Sir, - In his column "The African Renaissance that never was" (December 28th) your correspondent Declan Walsh claims that the recent conflict between Ethiopia and Eritrea was about a "strip of barren land". This land may look barren to an outsider but it provided homes and livelihoods to over 380,000 people before they were driven off it by invading Eritrean troops in May 1998. Civilians were targeted from the outset when over 200 of them were killed. The town of Mekelle was bombed shortly afterwards and 52 were killed, many of them children and many others were injured. Wars do not just start up for no reason, they are provoked and prolonged by aggression and intransigence.
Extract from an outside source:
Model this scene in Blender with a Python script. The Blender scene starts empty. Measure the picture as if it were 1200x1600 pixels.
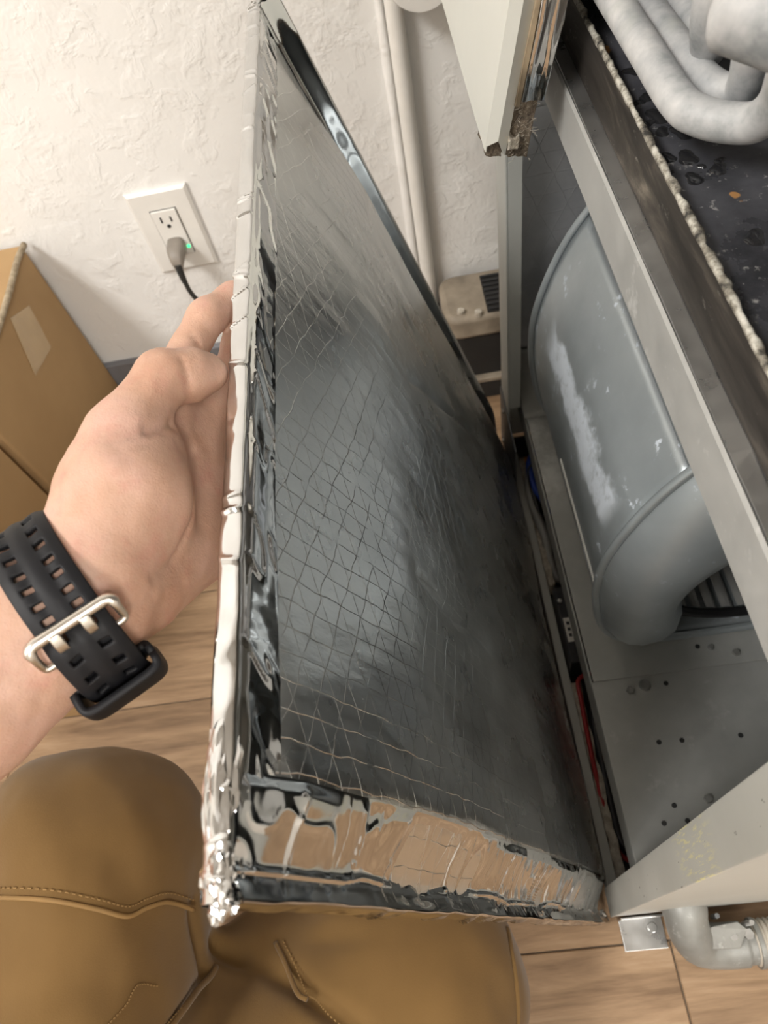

Mr Walsh castigates Ethiopia for fighting off an assailant in the north while its citizens are facing starvation due to a severe drought in the south, but Ethiopia could not choose one or the other - it had to defend itself against aggression and against the worst drought the Horn has seen for decades.
Despite Mr Walsh's self-confessed gloom there is hope. Even during the recent conflict Ethiopians continued in their development endeavours and now that the conflict is over they can pursue them full time. After all, the main enemy of Ethiopia is poverty. - Yours, etc.,
Ephrem Mehretab, Press Office, Embassy of Ethiopia, Princes Gate, London SW7.